Print the first line of the material below and each line after it, exactly as written, ending with the line that contains "RNG = np.random.default_rng(11)".
===== SUPPLIED INFORMATION =====
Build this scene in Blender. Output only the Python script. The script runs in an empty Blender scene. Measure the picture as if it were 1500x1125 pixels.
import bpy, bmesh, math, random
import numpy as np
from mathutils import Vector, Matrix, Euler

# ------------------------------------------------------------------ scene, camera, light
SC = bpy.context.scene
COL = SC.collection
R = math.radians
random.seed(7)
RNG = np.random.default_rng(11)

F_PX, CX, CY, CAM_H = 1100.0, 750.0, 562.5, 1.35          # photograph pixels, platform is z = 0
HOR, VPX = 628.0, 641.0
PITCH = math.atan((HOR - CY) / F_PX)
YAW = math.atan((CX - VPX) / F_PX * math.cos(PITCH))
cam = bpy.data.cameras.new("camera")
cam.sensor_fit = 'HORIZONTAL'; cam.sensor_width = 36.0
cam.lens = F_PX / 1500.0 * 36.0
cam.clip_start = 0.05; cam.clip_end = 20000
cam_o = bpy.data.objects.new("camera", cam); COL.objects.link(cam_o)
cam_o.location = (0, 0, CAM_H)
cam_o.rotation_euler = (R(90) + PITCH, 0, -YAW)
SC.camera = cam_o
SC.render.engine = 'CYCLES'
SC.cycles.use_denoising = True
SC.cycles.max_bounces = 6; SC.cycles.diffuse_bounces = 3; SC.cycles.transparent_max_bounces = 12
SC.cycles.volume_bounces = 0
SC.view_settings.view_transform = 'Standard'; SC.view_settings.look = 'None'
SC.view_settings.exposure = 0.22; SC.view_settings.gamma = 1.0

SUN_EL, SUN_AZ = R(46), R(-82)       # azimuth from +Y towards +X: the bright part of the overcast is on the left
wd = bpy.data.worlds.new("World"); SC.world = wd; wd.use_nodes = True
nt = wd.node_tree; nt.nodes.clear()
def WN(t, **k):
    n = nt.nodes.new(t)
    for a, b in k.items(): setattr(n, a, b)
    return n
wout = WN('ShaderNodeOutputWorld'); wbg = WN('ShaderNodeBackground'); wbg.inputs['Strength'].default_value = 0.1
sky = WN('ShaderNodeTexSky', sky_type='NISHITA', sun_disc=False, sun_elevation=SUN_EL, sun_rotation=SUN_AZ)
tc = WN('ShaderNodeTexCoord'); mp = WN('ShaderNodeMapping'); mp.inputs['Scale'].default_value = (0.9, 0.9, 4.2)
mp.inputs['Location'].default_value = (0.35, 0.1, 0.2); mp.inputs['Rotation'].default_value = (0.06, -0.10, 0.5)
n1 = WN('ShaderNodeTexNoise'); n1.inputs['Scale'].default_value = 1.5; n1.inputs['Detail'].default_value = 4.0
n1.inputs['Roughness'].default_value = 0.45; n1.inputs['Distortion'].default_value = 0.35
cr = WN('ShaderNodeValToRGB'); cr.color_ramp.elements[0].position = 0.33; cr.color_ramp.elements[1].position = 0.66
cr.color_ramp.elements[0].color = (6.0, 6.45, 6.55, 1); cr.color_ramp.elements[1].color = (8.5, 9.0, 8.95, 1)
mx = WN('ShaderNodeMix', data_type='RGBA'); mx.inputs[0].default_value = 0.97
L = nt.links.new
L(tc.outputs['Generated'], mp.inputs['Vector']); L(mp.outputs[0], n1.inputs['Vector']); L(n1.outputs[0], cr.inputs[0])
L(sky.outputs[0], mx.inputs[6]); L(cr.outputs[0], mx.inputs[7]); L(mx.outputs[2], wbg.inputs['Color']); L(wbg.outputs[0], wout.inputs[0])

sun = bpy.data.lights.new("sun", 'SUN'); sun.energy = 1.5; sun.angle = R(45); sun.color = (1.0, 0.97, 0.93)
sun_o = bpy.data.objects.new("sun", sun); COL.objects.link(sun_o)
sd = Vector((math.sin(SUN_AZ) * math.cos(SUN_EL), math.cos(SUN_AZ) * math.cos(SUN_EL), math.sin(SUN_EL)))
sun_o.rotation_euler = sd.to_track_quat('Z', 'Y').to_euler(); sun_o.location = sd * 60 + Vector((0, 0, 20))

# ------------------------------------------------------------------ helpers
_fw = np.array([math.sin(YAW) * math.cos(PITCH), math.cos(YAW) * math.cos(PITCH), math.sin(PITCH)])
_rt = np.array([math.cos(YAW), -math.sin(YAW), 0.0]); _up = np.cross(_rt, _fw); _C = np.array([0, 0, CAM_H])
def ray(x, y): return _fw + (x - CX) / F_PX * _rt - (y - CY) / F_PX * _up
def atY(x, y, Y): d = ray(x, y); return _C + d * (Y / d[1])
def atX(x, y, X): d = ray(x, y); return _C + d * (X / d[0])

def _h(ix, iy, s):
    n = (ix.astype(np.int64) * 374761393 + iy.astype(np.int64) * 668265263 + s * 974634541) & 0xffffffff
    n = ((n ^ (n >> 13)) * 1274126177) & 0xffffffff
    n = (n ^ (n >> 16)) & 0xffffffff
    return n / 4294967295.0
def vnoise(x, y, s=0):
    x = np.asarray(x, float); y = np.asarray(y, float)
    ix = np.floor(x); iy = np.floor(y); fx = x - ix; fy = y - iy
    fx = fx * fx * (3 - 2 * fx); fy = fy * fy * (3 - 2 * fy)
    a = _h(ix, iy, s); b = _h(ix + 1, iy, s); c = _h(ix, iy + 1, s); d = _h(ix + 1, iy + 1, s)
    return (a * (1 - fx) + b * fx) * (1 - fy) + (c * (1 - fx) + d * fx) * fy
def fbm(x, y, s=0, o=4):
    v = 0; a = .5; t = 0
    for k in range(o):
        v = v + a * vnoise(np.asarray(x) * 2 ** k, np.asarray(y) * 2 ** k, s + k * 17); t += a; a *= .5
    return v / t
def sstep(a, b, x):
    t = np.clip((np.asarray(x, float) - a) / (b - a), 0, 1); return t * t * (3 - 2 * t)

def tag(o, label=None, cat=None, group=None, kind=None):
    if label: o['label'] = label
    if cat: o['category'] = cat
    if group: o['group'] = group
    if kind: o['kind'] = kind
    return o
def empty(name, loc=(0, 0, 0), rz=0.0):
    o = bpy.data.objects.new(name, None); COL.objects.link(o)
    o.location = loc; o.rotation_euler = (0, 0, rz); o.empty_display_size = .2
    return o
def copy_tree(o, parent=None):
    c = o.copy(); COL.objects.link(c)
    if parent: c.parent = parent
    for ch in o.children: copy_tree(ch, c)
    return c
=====
(EXERCISE ANSWER)
Build this scene in Blender. Output only the Python script. The script runs in an empty Blender scene. Measure the picture as if it were 1500x1125 pixels.
import bpy, bmesh, math, random
import numpy as np
from mathutils import Vector, Matrix, Euler

# ------------------------------------------------------------------ scene, camera, light
SC = bpy.context.scene
COL = SC.collection
R = math.radians
random.seed(7)
RNG = np.random.default_rng(11)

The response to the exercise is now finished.